One should resist the temptation to analyze every detail of this film because i do not think they all have symbolic meaning. This is because the first half of the movie is a dream. And while many things in dreams are symbolic, many are nonsensical items created by one's subconscious. they will drive you nuts when you try to analyze them. This is evidenced by the apparent role reversals within the film. I cannot possibly count the number of times i have had dreams where someone i know is not "being themself". These types of dreams, personally, have two manifestations. Either the person is not aware (but i am) that they are not "being themself" OR the person is actually someone other than their real life persona and we are both unaware of it... until i wake up. The first situation is easy to interpret: i have some issue with this person and i feel that they are not behaving like themself or acting like a phony. The latter situation is much more difficult to interpret probably because, for all its mysteriousness, there is not much to interpret.
The dream portion of this movie shows our main character, Diane, as Betty. Betty represents Diane in her idealized self. It also portrays her lover/friend, Rita, as an amnesiac. Only late in the film (reality) do we see Rita as a former lover, who has obviously spurned Diane for a new flame. Adam the director. The amnesia aspect could likely be interpreted as Diane's perception that Rita has forgotten where she comes from. More importantly, she has moved on romantically and has also forgotten about Diane.
There is a monster with a blue box. The monster could represent a number of things or nothing at all aside from a good shock. The box is surely an allusion to Pandora. It fits when you realize that this movie is, mainly, a scathing criticism of Hollywood. We all know the story...Pandora, beautiful and seductive, is the mythological alpha woman. She was warned, by Zeus, to keep the box closed. Ignoring the warning, she opened the box (or jar) and released all the world's evils. Same with the movie. It is as if Lynch is warning young, would-be actresses about Hollywood.
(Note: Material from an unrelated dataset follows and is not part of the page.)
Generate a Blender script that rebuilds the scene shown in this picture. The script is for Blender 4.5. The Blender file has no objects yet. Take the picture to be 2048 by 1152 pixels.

When the blue box is opened, the movie does an about face and plenty of evils are unleashed as Diane is awakened from her dream. In reality, she is obsessed, psychotic, and suicidal. She has failed in Hollywood and is rapidly descending into its underbelly. She is waiting tables at the restaurant she dreamed of. She has lost her lover Rita (who is now Camilla).
The essential scene of this movie is the party overlooking Los Angeles. Roles reversed, everyone is pretty much portrayed as being a whore. Adam, the director, has sold out to the Hollywood production machine. Coco is giving Diane snobbish looks that say "you are such a loser". Rita/Camilla is sadistically rubbing her success and her new romances in Diane's face. She kisses her new female lover (dream Camilla) and her lipstick smears all over her mouth....in the middle of a dinner party. The sleaze is absolutely tangible. Diane is trying not to crack.
As a result of all this, Diane has Camilla killed which subsequently drives her mad and she commits suicide. You really feel sorry for her. This was the first time i had ever seen Naomi Watts and she was brilliant. It's a great role because it requires the actor to play very emotional, polar opposites of the character... and Watts makes the most of it.
Analyzations of surrealitites aside, this movie has a very clear message. As far as this director is concerned, Hollywood is a bad place. Be warned.